そして吊り上がった大石を「亥の子石」とみたてて「イノコ」を行います。

(装置考案者:石丸勝三)

イノコの由来

亥の子の様子

「亥の子」(いのこ)というのは、歴史の古〜いもんでなア、なんでも平安時代のはじめの頃からあったそうじゃ。もとは中国の言い伝えで、"無病のまじない"から始まったそうじゃが、時代が進むうちに秋の収穫の祝いや猪にあやかった 多産祈願の意味なぞが加わったそうなでェ〜。

ほじゃが、西日本、特に広島地方だけに残っとるには訳がある……。

この広島には江戸時代(1669年、1754年、1758年)に大火が3回もあったんじゃ。
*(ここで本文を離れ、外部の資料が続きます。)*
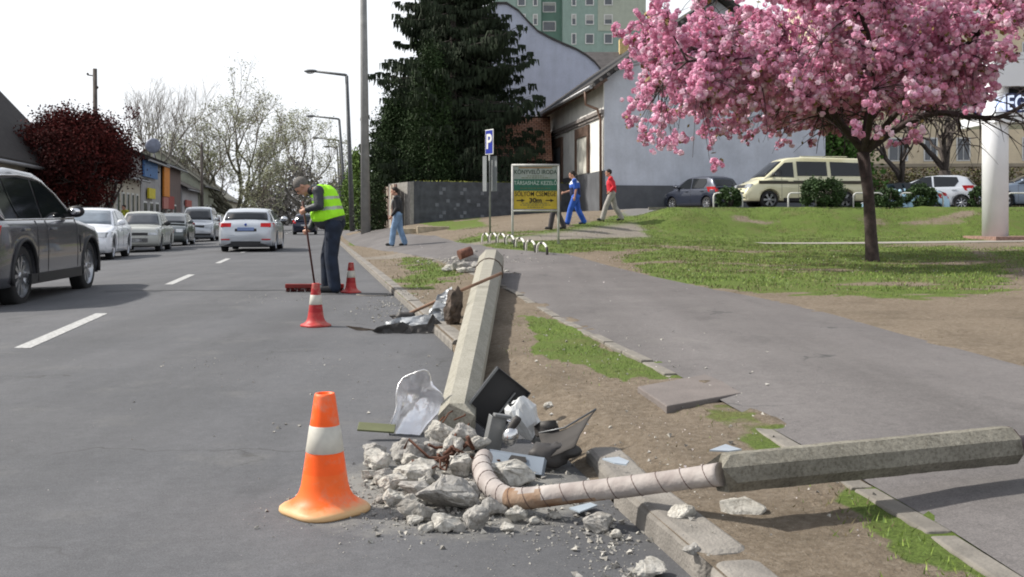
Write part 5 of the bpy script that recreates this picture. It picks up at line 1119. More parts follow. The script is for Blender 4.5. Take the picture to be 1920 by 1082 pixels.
def person(label, loc, rz, J, cloth, vox=.012, scale=1.0, hairm=HAIRD, tilt=0, belly=None, vest=None, short=False, coat_len=0, extra=None, hood=None, fat=1.0):
    hr_ = J.get('hr', .1); t = thing('person', label, 'person', loc, rz); t.scale = (scale,) * 3; g = {k: Vector(v) for k, v in J.items() if k != 'hr'}; A = ((g['shL'], g['elL'], g['haL']), (g['shR'], g['elR'], g['haR'])); Lg = ((g['hipL'], g['knL'], g['anL'], g['toL']), (g['hipR'], g['knR'], g['anR'], g['toR']))
    m = MB(); P, M, k = head(m, g['head'], tilt, hr_); caps(m, g['neck'], g['head'] + Vector((.01, 0, -.05)), .06, .055); caps(m, g['chest'], g['neck'], .12, .07); caps(m, g['chest'], g['pelvis'], .13 * fat, .13 * fat)
    for s_, e, h in A: caps(m, g['neck'] * .5 + s_ * .5, s_, .06, .055); caps(m, s_, e, .05, .04); caps(m, e, h, .04, .028); hand(m, h, (h - e) if 'hd' not in J else J['hd'], J.get('hs', (-1, 0, .2)))
    for h, kn, a, to in Lg: caps(m, h, kn, .085, .055); caps(m, kn, a, .055, .038); caps(m, a, to, .036, .03)
    body = remesh(m.build('body', SKIN, t, fix=False), vox * .8, 2)
    # hair
    m = MB(); m.ball(P(.012, 0, .035), (.103 * k, .084 * k, .105 * k), 18, M=M); o = m.build('hair', hairm, t); bm = bmesh.new(); bm.from_mesh(o.data)
    pt = P(-.055, 0, .02); nrm = M @ Vector((-.75, 0, -.62)); bmesh.ops.bisect_plane(bm, geom=bm.verts[:] + bm.edges[:] + bm.faces[:], plane_co=P(-.03, 0, .02), plane_no=M @ Vector((-.62, 0, -.78)), clear_outer=True); bm.to_mesh(o.data); bm.free()
    m = MB()
    for s in (1, -1): m.ball(P(-.088, s * .032, .008), (.012 * k, .014 * k, .009 * k), 8)
    m.build('eyes', mat('eye_dark', (.03, .025, .02), .3), t)
    # trousers
    m = MB(); w = .028 * fat
    for h, kn, a, to in Lg: caps(m, h, kn, .10 + w * .7, .072 + w * .7); caps(m, kn, a + Vector((0, 0, .01)), .074 + w * .6, .066 + w * .7)
    caps(m, g['hipL'], g['hipR'], .105 * fat, .105 * fat); caps(m, g['pelvis'], g['pelvis'] * .8 + g['chest'] * .2, .145 * fat, .14 * fat)
    if belly: m.ball(belly[0], belly[1] * .9, 12)
    remesh(m.build('trousers', cloth['legs'], t, fix=False), vox, 3)
    # jacket
    m = MB(); caps(m, g['chest'], g['pelvis'] * .85 + g['chest'] * .15, .155 * fat, .16 * fat); caps(m, A[0][0], A[1][0], .085, .085); caps(m, g['chest'], g['neck'], .15, .075); 
    if belly: m.ball(belly[0], belly[1], 14)
    for s_, e, h in A:
        ee = e if not short else s_.lerp(e, .8); caps(m, s_, ee, .075, .066)
        if not short: caps(m, e, h.lerp(e, .08), .064, .046)
    if hood: caps(m, g['neck'] + Vector((.03, -.06, -.01)), g['neck'] + Vector((.03, .06, -.01)), .06, .06)
    jk = remesh(m.build('jacket', cloth['top'], t, fix=False), vox, 3)
    if extra: extra(t, g, A, jk)
    # shoes
    for h, kn, a, to in Lg:
        d = (to - a); d.z = 0; d = d.normalized(); m = MB(); f = Vector((a.x, a.y, min(a.z, to.z) + .0)); caps(m, a + Vector((0, 0, -.02)) - d * .02, to + Vector((0, 0, .012)), .052, .042); m.ball(a - d * .03 + Vector((0, 0, -.04)), .045, 10)
        remesh(m.build('shoe', cloth.get('shoes', SHOE), t, fix=False), .01, 2)
    return t
# walking figure facing -x
def walkJ(st=.25, arm=.12, H=1.0, lean=0.0, back=.0):
    return dict(head=(-.06 - lean, 0, 1.62), neck=(0 - lean, 0, 1.46), chest=(.01 - lean * .7, 0, 1.28), pelvis=(.02, 0, .98), shL=(0 - lean, -.18, 1.42), shR=(.02 - lean, .18, 1.42), elL=(.05 - arm * .6, -.22, 1.13), elR=(.05 + arm, .22, 1.14), haL=(-.10 - arm, -.2, .90), haR=(.0 + arm, .22, .88),
        hipL=(.02, -.09, .93), hipR=(.02, .09, .93), knL=(-.02 - st * .55, -.09, .50), knR=(.02 + st * .35, .09, .50), anL=(0 - st, -.09, .085), anR=(.06 + st, .09, .11), toL=(-.15 - st, -.10, .05), toR=(-.08 + st, .10, .045))
JEAN = mat('blue_jeans', (.16, .25, .38), .85, var=.3, scale=5, bump=.3); DJEAN = mat('dark_jeans', (.012, .019, .036), .85, var=.4, scale=7, bump=.4); BJACK = mat('black_jacket', (.012, .012, .014), .6, var=.3, scale=6, bump=.4, bscale=12); GJACK = mat('quilted_dark_grey', (.026, .03, .037), .5, var=.35, scale=10, bump=.7, bscale=22)
# road sweeper
WY_, WX_ = 14.3, -2.5
VEST = mat('hi_vis', (.38, .88, .02), .7, var=.08, scale=6, bump=.4, bscale=14); BAND = mat('reflective_band', (.36, .40, .33), .35, .3)
J = dict(head=(-.385, 0, 1.475), neck=(-.22, 0, 1.43), chest=(-.08, 0, 1.27), pelvis=(.06, 0, .98), shL=(-.13, -.20, 1.40), shR=(-.15, .17, 1.38), elL=(-.10, -.27, 1.20), elR=(-.22, .20, 1.10), haL=(-.29, -.17, 1.155), haR=(-.30, .10, .88),
    hipL=(.06, -.09, .92), hipR=(.05, .10, .92), knL=(.03, -.10, .50), knR=(-.06, .10, .50), anL=(.08, -.10, .09), anR=(-.06, .13, .09), toL=(-.10, -.14, .05), toR=(-.23, .16, .05), hr=.102, hs=(-.3, 0, 1), hd=(-.8, .3, -.4))
def vest(t, g, A, jk):
    m = MB(); caps(m, g['chest'] + Vector((.01, 0, .04)), g['pelvis'] * .72 + g['chest'] * .28 + Vector((-.01, 0, 0)), .185, .19); m.ball((-.075, 0, 1.09), (.195, .20, .18), 14); caps(m, Vector((-.11, -.13, 1.41)), Vector((-.13, .11, 1.39)), .085, .085); caps(m, g['chest'] + Vector((.02, 0, .05)), g['neck'] + Vector((.03, 0, -.05)), .17, .09)
    o = remesh(m.build('hi_vis_vest', [VEST, BAND], t, fix=False), .011, 3); bm = bmesh.new(); bm.from_mesh(o.data)
    ax = (g['chest'] - g['pelvis']).normalized()
    low = g['pelvis'] + ax * .055
    bmesh.ops.bisect_plane(bm, geom=bm.verts[:] + bm.edges[:] + bm.faces[:], plane_co=low, plane_no=-(ax + Vector((.15, 0, 0))).normalized(), clear_outer=True)
    bmesh.ops.bisect_plane(bm, geom=bm.verts[:] + bm.edges[:] + bm.faces[:], plane_co=g['neck'] + Vector((-.02, 0, .0)), plane_no=Vector((-.8, 0, .6)), clear_outer=True)
    tilt = (ax + Vector((.35, 0, 0))).normalized()
    for f in bm.faces:
        d = (f.calc_center_median() - low).dot(tilt)
        f.material_index = 1 if (.12 < d < .165 or .265 < d < .305) else 0
    bm.to_mesh(o.data); bm.free(); sd = o.modifiers.new('s', 'SOLIDIFY'); sd.thickness = .006; sd.offset = 1
    m = MB(); caps(m, g['neck'] + Vector((-.02, -.05, -.02)), g['neck'] + Vector((-.02, .05, -.02)), .066, .066); remesh(m.build('collar', BJACK, t, fix=False), .012, 2)
person('man in a yellow green high visibility vest bending forward over a broom', (WX_, WY_, 0), 0, J, dict(top=GJACK, legs=DJEAN), vox=.011, hairm=HAIRG, tilt=1.0, belly=((-.07, 0, 1.06), .185), extra=vest, fat=1.08)
# his broom
r = thing('push_broom', 'wide red push broom standing on the road under his hands', 'broom', (WX_ - .27, WY_ + .30, 0)); r['label'] = 'wide red push broom held by the man in the yellow vest'
RED = mat('broom_red', (.20, .018, .014), .6, var=.25, scale=6); m = MB(); m.tube([(.0, 0, .10), (-.085, -.42, 1.26)], .014, 8); m.build('handle', mat('broom_handle', (.09, .03, .025), .5), r)
m = MB(); m.b2(-.41, .41, -.035, .035, .055, .115); m.build('head', RED, r, bevel=.008); m = MB(); rr_ = random.Random(2)
for k in range(420): x = rr_.uniform(-.405, .405); y = rr_.uniform(-.033, .033); m.tube([(x, y, .06), (x + rr_.gauss(0, .008), y + rr_.gauss(0, .01), .003)], .0028, 3)
m.build('bristles', mat('bristle_dark', (.10, .012, .01), .8), r, fix=False)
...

それで亥の子にこたつを出す習慣もあったことから、"火の用心" 今で言えば "防火キャンペーン" じゃな、 それを町ぐるみでやりだして、 年中行事として他の地域より定着してきたんじゃそうな……。

そもそも「亥の子大明神」は 「スサノオノオオカミ」と「ホノカグヅチノオオカミ」「コウジンノオオカミ」の3つの神様の総称でな、どれも荒ぶる神様たちじゃ。

子供たちが縄を付けた石で、唄いながら(これは一種の呪文じゃそうな)地面をついて家々を回るのは、その荒ぶる神様たちを地中に封じ込めるというよりは、荒れんようになだめて静かにしてもらうんじゃ。

"餅をつく"の"つく"は"清める"ゆう意味もあるそうじゃからのオ。昔は「亥の子」に使う石は、 それぞれの町や村の籠り屋で、 少年たちだけでおハライしたものを使こうたんじゃ。その籠り屋が自分の土地への共同体意識の象徴で、 通過儀礼でもあった……いうわけじゃのオ〜。